Ashley Valle and Theo May work with humanitarian nonprofits in Buenos Aires. Photo courtesy of Héctor Vila.

MIDDLEBURY, Vt.-During the summer of 2005, sophomores Theo May and Ashley Valle traveled to Argentina with Middlebury College Assistant Professor of Writing Héctor Vila to intern with two nonprofits based in Buenos Aires, the Asociación Mutual Israelita Argentina (AMIA), which is the center for the Jewish Diaspora in Latin America; and Centro de Estudios Legales y Sociales (CELS), a civil rights group that has received high honors from Human Rights Watch.  As interns, the students solidified a relationship initiated by Vila in March 2005 between the South American organizations and the Middlebury College community.  While interning in Argentina, May and Valle recorded their experiences through interactive Web journals called “blogs,” creating a distance-learning venue for others.

May and Valle’s interest in the service-learning project grew out of Vila’s 2004 fall seminar course for first-year students, “Future Communities: Technology and Social Revolution,” a seminar that explored the impact of technology on community organizations and encouraged students to become personally involved in the nonprofit sector.  The two students, both international studies majors and fluent in Spanish, chose to study with groups that share their respective interests and concerns.

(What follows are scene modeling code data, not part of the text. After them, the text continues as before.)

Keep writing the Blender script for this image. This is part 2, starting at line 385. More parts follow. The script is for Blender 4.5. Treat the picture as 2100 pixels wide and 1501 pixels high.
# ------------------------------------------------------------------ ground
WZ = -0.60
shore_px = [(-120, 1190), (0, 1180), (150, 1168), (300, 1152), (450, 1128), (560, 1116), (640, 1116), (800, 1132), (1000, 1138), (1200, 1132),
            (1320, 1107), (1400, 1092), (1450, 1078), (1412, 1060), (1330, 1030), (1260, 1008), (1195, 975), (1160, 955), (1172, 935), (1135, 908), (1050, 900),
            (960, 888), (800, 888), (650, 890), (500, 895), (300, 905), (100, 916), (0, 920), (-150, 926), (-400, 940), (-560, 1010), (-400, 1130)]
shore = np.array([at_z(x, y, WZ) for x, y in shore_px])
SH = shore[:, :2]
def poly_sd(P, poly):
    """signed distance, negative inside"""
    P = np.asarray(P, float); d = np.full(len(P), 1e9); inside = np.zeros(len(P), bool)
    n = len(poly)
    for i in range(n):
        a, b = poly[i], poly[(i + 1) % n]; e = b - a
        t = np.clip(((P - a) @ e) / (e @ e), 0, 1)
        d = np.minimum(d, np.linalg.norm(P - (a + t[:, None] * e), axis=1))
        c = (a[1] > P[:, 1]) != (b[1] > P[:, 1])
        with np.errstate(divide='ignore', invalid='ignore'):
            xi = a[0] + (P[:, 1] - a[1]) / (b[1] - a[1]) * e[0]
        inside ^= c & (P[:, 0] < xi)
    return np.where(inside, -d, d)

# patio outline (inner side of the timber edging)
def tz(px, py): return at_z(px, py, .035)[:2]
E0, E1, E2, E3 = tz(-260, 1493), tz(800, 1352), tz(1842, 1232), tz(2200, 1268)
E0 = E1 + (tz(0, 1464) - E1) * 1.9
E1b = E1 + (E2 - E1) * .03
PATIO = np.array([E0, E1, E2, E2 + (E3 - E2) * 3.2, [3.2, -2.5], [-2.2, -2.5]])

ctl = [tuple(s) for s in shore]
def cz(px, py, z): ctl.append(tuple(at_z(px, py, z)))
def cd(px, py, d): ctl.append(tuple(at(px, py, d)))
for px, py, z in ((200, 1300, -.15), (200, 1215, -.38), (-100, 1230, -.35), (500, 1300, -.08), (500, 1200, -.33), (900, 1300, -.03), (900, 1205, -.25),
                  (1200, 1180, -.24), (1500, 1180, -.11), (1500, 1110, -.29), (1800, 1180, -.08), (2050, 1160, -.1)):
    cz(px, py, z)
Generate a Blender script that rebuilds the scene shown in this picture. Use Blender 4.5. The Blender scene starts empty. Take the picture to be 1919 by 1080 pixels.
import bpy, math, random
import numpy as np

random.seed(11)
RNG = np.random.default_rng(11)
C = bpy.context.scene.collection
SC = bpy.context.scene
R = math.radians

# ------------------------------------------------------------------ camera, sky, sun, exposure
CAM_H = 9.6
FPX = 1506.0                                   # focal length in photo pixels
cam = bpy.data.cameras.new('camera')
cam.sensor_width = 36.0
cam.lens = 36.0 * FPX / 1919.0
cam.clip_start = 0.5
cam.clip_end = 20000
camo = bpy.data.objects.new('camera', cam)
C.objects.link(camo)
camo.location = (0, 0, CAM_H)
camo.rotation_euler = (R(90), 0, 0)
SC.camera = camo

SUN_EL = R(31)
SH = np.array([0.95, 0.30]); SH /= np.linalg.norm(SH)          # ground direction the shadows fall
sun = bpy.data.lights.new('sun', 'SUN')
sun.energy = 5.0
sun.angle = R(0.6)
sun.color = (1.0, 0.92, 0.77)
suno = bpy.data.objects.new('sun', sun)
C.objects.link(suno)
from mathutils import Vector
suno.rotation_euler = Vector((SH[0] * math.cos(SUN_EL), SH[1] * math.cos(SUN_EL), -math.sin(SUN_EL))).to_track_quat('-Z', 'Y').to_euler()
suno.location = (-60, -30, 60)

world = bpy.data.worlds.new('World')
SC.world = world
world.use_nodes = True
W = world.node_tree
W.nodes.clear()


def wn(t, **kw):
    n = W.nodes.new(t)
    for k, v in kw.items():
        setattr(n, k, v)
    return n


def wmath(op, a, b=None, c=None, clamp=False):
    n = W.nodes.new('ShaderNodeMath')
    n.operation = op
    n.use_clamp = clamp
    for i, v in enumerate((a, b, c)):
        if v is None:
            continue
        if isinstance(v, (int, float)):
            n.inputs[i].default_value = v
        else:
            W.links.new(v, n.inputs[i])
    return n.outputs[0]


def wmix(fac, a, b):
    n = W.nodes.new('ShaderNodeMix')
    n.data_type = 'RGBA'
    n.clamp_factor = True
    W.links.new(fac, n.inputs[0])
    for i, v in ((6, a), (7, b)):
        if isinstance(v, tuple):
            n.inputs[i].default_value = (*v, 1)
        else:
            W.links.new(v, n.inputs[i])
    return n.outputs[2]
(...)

Vila’s public service efforts helping humanitarian endeavors in Latin America to develop information technology started a relationship with AMIA, CELS and a third Argentine nonprofit, the Fundación Evolución, whose mission is to use technology to promote interaction between young people in educational communities around the world.  The organization partners with the Oxford-based World Education Corps (WEC), which offers interns the chance to pursue master’s degrees in service-learning and international development at Oxford after a year of service with WEC.  Vila’s success teaching internet tools and blogging techniques to Fundación has extended its global outreach, established an ongoing rapport, and opened internship opportunities for the Middlebury students.

To formalize their plans to work with the nonprofits, May, Valle and Vila put together a proposal in April 2005 titled “Future Communities: NGOs, Social Revolution, and Evolving  Communities in  Argentina,” and applied for a Middlebury College Academic Outreach Endowment Service-Learning Grant.  The grant, awarded annually to individuals seeking to combine in-class learning with civic engagement, made the Argentina trip possible, giving the students real-world experience of the nonprofit sector there, and the communities it serves.

While in Argentina, they lived in the family-oriented neighborhood of La Recoléta, located between the British Embassy and the National Cemetery in Buenos Aires, walking or taking the bus to work where May and Valle interviewed members of their organizations and maintained their daily blogs.

May interned with AMIA to promote the emergence of a thriving and sustainable Jewish community in Argentina. “Working with AMIA allowed me to learn more about the political and religious oppression at the root of the Jewish Diaspora,” he said. “Through AMIA, I was able to gather invaluable information from members of the Jewish Diaspora who had faced bigotry and violence, which gave me a new insight into the relationship between religious and political oppression.”

Valle worked with CELS to promote and protect the human rights of the poorest segments of Argentine society. “I wanted to see how a society coming out of military dictatorship develops socially responsible programs that benefit the poor,” she said. “By working with CELS, I gained a deeper understanding of the socioeconomic disparities in Argentina and the rest of Latin America.”

Vila has continued working with the Fundación Evolución, helping them develop a blog called “A Toda Fe,” meaning “with all faith,” which will serve as an electronic newsletter.  He plans to continue to use his interaction between the nonprofits and Middlebury as the basis for future classes in social consciousness and education.  He will incorporate May and Valle’s blog journals as an educational tool, continuing to offer through them an interactive link sharing the organizations’ goals and activities and providing a dynamic resource for furthering the understanding of problems in Latin America.

“It is clear that what grew out of our seminar is a model of what can actually happen in the future, a model of a new kind of liberal arts education that has the notion of developing world citizens at its core,” he said.

Both Valle and May expect to participate in Middlebury College’s study abroad program next year.  Valle plans to return to Latin America to spend a year with human rights groups in both Argentina and Brazil, while May will examine oppression of both the Jewish and Muslim Diasporas in the Middle East.  While abroad, the students hope to pursue projects that connect foreign nongovernmental organizations with the Middlebury College community.  “We want to provide an example of how traveling abroad and service-learning can be combined, as well as encourage other students to continue with similar projects in the future,” said Valle.